The first category seems misconceived: a principle that is synonymous with a textual provision is surely expressed and not implied (just as a statement about bachelors is expressly and not impliedly about unmarried men). Under the fifth category it may be necessary to distinguish between principles recognised at common law and those that are solely matters of constitutional convention. And there may be other categories: for example, principles that are implicit in constitutions, rather than implied by them, in the sense that they are simply presupposed or taken for granted.[8] Furthermore, it is not clear into which category Wheatle would fit the common judicial argument that an implication is “necessary” for part of a written constitution to achieve its purpose[9] (this may but need not be a “structural” argument).

To my mind, Wheatle is often insufficiently sceptical about purported implied or unwritten principles. For example, she frequently discusses the claim of “common law constitutionalists” such as Trevor Allen and Mark Walters, that unwritten common law principles underpin written constitutions and can invalidate statutes, without giving anything like equal time to powerful (in my view, devastating) criticisms. I was surprised that my own two books on the doctrine of parliamentary sovereignty, the second of which includes a lengthy chapter titled “The Myth of the Common Law Constitution”, are nowhere mentioned.[10] I would also have preferred more frequent use of cautionary adjectives such as “supposed” or “purported” in relation to implied principles, to indicate that the most important theoretical and normative questions sometimes concern not just their “use” but their very existence.

Wheatle rightly argues that such principles are less controversial when used to interpret express constitutional provisions; purposive interpretation is generally well-accepted, and the purpose of a provision may be to give effect – even if only partially – to some deeper principle. But they are much more controversial when used as independent grounds for invalidating statutes, and rightly so. She argues that this often happens when there is a “gap” in the express provisions of a constitution or bill of rights.[11] But is a “gap” just a failure of the law to protect some right or interest that the judges believe it ought to protect? If so, are the judges justified in adding that protection to the law, and in effect amending it? It is well known that the framers of the Canadian Charter of Rights deliberately omitted protection of a right to property; could neo-liberal judges justifiably deem that to be a “gap” they are justified in filling?

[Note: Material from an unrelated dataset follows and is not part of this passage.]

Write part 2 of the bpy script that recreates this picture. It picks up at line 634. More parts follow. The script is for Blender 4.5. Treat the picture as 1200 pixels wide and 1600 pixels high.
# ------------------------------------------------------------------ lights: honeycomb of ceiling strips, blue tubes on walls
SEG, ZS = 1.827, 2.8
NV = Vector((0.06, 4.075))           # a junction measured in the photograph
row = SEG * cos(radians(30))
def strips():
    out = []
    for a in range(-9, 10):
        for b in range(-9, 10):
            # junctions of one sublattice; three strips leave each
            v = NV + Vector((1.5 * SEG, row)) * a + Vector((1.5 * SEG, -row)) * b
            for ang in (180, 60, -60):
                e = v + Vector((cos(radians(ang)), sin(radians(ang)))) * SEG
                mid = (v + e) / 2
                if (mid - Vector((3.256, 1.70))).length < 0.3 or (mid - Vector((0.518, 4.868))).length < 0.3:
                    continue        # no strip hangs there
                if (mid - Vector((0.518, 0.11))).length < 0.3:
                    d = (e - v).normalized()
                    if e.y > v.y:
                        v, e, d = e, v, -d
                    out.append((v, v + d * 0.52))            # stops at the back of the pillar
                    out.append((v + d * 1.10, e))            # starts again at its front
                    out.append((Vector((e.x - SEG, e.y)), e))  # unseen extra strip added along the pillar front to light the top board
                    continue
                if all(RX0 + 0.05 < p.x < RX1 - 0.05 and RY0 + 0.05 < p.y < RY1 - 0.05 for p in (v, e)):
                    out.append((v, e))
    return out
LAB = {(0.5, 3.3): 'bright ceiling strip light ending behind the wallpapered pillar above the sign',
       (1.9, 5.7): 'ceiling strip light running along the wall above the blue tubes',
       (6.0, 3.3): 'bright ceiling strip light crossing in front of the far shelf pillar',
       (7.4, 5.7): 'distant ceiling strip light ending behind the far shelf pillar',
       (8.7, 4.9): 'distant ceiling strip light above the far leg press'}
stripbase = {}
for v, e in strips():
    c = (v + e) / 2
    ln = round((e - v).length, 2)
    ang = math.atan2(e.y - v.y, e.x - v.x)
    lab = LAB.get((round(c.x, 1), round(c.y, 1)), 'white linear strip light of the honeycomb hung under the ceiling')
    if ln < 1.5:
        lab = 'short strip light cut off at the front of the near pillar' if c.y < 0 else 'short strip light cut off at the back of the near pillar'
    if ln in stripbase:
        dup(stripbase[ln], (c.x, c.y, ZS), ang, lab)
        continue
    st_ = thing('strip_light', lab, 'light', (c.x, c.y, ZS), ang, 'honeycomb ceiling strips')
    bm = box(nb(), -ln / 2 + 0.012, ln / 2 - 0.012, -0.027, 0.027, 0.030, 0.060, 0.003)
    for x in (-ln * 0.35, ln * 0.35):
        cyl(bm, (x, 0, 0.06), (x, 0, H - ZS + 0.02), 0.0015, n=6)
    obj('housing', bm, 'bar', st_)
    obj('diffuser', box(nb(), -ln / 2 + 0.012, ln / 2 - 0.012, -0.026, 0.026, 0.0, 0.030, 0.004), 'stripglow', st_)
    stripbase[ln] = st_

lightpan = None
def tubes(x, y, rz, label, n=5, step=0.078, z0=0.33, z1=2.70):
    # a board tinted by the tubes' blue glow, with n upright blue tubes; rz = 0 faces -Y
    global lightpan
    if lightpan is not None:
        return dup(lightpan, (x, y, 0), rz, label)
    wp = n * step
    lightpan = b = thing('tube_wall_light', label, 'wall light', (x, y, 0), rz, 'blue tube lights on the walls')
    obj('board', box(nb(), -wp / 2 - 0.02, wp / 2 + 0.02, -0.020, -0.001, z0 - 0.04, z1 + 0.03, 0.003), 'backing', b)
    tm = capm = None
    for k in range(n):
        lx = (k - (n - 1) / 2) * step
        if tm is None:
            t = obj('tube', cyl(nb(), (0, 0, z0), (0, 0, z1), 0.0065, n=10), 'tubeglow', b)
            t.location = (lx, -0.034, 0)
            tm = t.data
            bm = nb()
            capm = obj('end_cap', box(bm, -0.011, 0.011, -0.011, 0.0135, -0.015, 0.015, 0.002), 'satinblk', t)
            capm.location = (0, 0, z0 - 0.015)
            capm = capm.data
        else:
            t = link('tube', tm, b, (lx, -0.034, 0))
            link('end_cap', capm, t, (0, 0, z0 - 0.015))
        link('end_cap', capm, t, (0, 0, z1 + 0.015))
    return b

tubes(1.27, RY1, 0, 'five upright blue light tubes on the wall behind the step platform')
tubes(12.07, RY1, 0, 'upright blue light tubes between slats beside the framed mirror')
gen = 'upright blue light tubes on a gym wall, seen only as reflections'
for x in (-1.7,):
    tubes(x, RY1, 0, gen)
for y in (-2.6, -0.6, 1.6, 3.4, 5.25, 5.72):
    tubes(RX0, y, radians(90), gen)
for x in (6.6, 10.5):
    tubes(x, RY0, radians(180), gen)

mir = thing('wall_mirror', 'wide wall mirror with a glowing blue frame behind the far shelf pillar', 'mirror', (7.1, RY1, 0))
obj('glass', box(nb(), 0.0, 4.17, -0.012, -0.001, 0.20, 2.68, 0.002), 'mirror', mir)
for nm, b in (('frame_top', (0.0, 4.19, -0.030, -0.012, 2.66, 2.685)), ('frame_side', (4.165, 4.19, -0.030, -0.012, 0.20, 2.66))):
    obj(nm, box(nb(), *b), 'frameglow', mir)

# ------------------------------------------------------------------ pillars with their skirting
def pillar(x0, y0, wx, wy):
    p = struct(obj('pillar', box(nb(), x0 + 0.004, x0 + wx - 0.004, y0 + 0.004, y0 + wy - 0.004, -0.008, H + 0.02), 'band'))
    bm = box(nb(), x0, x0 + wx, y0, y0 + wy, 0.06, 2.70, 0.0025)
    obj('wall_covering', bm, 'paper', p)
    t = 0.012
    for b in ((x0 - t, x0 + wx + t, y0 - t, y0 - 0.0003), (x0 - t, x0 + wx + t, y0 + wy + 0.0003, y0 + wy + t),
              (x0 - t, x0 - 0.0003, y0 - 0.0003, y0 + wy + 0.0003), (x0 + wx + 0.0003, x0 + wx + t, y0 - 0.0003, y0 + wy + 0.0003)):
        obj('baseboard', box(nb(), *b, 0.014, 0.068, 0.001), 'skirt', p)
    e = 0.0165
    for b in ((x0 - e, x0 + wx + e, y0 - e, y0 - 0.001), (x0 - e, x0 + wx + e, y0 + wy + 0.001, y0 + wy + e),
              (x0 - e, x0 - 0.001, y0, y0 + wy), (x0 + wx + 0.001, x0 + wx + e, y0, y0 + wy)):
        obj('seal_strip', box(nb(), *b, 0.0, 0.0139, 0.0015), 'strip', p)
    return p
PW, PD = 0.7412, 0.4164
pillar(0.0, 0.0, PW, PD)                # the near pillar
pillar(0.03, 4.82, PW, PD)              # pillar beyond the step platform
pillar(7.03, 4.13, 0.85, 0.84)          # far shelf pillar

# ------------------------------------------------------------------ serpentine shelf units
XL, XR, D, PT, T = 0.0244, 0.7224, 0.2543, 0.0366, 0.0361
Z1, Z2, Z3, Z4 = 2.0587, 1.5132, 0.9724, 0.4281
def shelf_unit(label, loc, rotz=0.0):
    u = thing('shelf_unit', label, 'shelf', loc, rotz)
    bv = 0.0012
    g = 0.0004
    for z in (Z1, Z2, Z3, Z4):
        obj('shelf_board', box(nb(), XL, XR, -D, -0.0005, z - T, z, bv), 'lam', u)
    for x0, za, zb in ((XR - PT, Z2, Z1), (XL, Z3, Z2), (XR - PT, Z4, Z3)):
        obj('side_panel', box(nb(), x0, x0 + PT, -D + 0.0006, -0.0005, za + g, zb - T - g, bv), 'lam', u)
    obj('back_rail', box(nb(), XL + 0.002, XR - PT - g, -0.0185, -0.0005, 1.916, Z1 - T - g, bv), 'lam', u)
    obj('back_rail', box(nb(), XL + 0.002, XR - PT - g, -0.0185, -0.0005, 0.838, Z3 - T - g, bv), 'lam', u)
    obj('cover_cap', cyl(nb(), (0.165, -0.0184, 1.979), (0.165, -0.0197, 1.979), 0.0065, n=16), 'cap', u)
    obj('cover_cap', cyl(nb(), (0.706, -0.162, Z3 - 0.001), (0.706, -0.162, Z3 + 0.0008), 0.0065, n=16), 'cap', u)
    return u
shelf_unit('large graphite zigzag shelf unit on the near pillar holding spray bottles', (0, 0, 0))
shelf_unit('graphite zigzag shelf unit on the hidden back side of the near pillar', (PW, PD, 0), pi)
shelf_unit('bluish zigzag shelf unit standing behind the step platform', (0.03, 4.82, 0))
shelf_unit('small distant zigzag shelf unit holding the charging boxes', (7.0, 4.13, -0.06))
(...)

The issue of implied constitutional principles is certainly becoming more topical. It is a pity that Wheatle’s book appeared at the same time as – and so could not discuss – Lisa Burton-Crawford’s “The Rule of Law and the Australian Constitution”,[12] which is a meticulous examination of claims that the rule of law is a justiciable principle that is somehow implicit in or implied by the Australian Constitution.  No doubt more books on the general topic are in preparation; one is a collection edited by Rosalind Dixon and Adrienne Stone titled “The Invisible Constitution” (forthcoming Cambridge University Press).

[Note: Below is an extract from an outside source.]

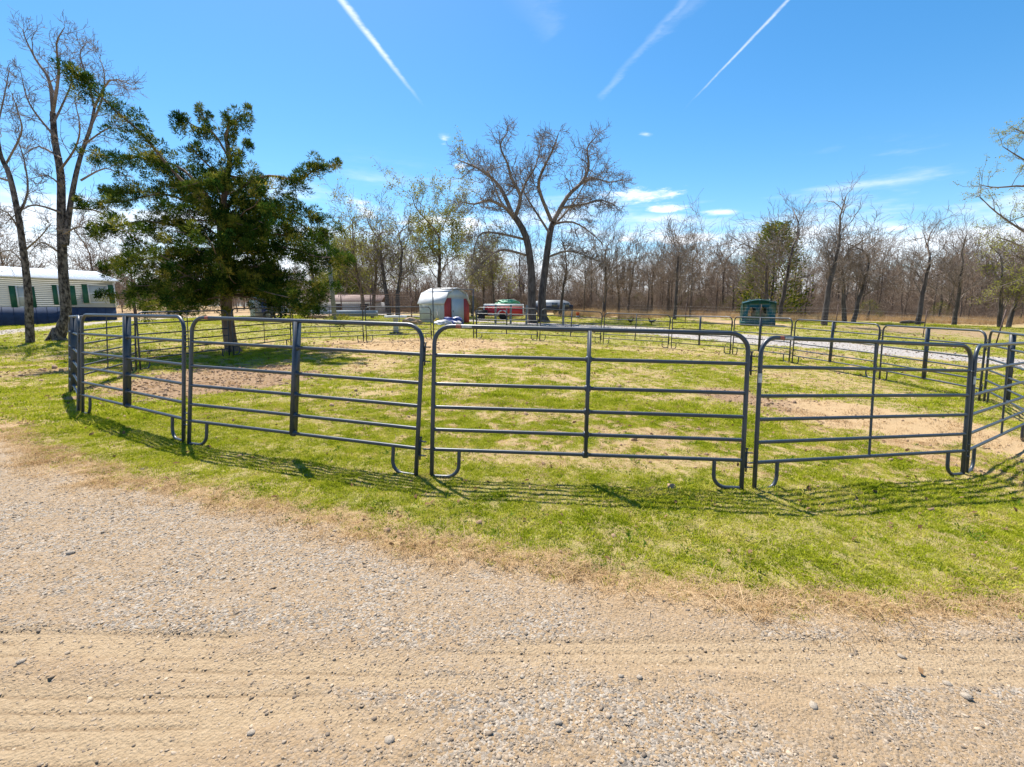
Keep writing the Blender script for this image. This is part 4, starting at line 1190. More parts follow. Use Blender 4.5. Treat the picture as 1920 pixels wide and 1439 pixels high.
# woodland trees: eight grown, then copied
WOOD = []
FORM = ('slim straight', 'bushy topped', 'wide crowned', 'forked', 'loose limbed', 'spreading', 'tall thin', 'twin stemmed', 'thick stemmed')
for q in range(9):
    T = bare_tree(200+q, 9.+.35*q, .11+.01*(q % 3), spread=(.46, .58, .68)[q % 3], fork=(.2, .35, .5)[q % 3], minr=.014, lev=2, lift=.25, nl=8, kids=(5, 5), twin=.5 if q % 4 == 3 else 0, wig=.24)
    WOOD.append(T.finish('woodland_tree', (0, 0, 0), 'x', 'tree', None, bark_far, twig_far))
rw = np.random.default_rng(77)
GRP = 'bare trees of the wood behind the pasture'
count = 0
spots = []
tries = 0
while count < 170 and tries < 6000:
    tries += 1
    px = rw.uniform(560, 2060); y = rw.uniform(42, 82)
    near = 38+8*math.sin(px*.013)
    if px < 1090 and y < 56: continue
    if y < near: continue
    b_ = onground(px, y)
    if any((b_[0]-s_[0])**2+(b_[1]-s_[1])**2 < 4.0 for s_ in spots): continue
    spots.append(b_); src = WOOD[int(rw.integers(0, 9))]
    sc = rw.uniform(.50, min(1.1, .72+.38*(y-42)/30))*(y/60)**.25*(.9 if px < 900 else 1.)
    mark = [m_ for lim, m_ in ((640, 'behind the utility pole'), (740, 'beyond the wire run'), (800, 'beside the white shed'), (880, 'behind the white shed'), (960, 'behind the red trailer'), (1060, 'behind the huge oak'), (1150, 'by the vase shaped tree'), (1240, 'beyond the two hens'), (1320, 'by the slender lone tree'), (1400, 'left of the hay feeder'), (1480, 'behind the hay feeder'), (1580, 'behind the crooked oak'), (1680, 'past the crooked oak'), (1750, 'behind the fallen log'), (1830, 'behind the feathery tree'), (9999, 'near the rusty corner post')) if px < lim][0]
    row = 'at the near edge of the wood' if y < 52 else ('in the middle of the wood' if y < 66 else 'deep in the wood')
    place(src, px, 0, y, rw.uniform(0, 6.28), sc, FORM[WOOD.index(src)]+' bare tree '+row+' '+mark, GRP)
    count += 1
for t_ in WOOD:
    if 'used' in t_.keys(): del t_['used']
for o in bpy.data.objects:
    if 'used' in o.keys(): del o['used']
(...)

Suggested Citation: Jeffrey Goldsworthy, Review of Se-shauna Wheatle’s “Principled Reasoning in Human Rights Adjudication”, Int’l J. Const. L. Blog, Oct. 24, 2017, at: http://www.iconnectblog.com/2017/09/goldsworthy-on-wheatle


[1]             These terms are treated as synonymous: ibid, 14 n1.

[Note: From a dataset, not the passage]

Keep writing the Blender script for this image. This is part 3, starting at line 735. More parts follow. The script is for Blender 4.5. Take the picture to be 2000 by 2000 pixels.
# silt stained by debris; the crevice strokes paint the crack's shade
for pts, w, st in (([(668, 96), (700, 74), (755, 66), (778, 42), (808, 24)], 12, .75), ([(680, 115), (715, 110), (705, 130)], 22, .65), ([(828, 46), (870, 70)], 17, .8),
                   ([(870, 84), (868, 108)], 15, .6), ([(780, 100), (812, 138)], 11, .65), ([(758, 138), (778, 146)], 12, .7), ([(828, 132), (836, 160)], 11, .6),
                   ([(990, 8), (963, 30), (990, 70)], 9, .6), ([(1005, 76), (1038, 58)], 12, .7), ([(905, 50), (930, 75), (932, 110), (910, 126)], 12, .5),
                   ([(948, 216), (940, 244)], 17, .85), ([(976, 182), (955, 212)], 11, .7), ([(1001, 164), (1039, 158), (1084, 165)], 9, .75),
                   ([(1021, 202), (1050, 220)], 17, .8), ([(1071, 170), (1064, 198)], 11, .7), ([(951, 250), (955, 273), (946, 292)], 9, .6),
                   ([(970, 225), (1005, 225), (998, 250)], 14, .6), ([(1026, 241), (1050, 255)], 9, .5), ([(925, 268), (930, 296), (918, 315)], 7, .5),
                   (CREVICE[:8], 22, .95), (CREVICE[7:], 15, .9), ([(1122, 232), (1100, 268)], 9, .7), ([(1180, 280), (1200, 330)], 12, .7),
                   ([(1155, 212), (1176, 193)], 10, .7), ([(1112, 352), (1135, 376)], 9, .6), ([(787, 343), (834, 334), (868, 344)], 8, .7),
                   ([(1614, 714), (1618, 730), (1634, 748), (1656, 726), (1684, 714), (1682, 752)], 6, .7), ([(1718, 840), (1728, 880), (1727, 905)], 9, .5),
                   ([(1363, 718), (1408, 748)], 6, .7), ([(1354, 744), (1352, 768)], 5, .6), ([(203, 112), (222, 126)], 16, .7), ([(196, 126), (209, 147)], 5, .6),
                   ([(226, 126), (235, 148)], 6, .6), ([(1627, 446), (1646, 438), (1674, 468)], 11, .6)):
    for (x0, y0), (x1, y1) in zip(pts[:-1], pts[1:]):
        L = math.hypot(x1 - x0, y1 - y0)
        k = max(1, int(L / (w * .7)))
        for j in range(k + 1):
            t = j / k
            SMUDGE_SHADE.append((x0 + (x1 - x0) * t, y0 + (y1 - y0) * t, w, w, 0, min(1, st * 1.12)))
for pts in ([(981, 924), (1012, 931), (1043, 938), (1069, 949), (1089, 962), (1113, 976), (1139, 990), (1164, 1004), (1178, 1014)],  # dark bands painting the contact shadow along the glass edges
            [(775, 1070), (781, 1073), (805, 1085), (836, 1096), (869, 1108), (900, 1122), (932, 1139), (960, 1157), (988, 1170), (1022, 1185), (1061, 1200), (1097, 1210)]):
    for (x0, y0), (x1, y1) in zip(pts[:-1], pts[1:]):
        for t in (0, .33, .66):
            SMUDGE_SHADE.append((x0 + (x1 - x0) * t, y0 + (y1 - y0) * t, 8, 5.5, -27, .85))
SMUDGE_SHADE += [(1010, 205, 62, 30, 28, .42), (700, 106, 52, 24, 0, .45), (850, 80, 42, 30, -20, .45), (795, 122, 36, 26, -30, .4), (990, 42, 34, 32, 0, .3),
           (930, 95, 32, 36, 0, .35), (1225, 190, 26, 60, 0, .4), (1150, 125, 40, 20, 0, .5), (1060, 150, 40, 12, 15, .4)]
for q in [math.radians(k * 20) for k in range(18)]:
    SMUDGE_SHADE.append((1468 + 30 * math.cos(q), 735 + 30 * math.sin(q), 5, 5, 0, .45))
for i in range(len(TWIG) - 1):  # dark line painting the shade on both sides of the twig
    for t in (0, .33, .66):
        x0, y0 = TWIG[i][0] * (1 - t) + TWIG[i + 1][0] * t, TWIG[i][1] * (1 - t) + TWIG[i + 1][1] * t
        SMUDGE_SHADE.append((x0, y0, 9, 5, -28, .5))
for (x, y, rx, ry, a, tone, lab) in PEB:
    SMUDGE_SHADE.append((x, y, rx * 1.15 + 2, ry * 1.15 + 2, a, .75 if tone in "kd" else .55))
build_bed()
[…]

[2]             E.g., J Goldsworthy, “Constitutional Implications Revisited” (2011) 30 University of Queensland Law Journal 9.

[3]             Wheatle, 171.

[4]             Ibid, 206.

[5]             Ibid, 9, 171.

[6]             E.g., ibid, 128-29, 134.

[7]             Ibid, 17.

[8]             See Goldsworthy, n 2, above.

[9]             Ibid, 174.

[10]            J Goldsworthy, The Sovereignty of Parliament, History and Philosophy (Oxford U P, 1999), and “Parliamentary Sovereignty; Contemporary Debates (Cambridge UP, 2010), ch 2 (and see also ch. 4).

[11]            Wheatle, 123-135, 175.

[12]            Federation Press, Sydney, 2017.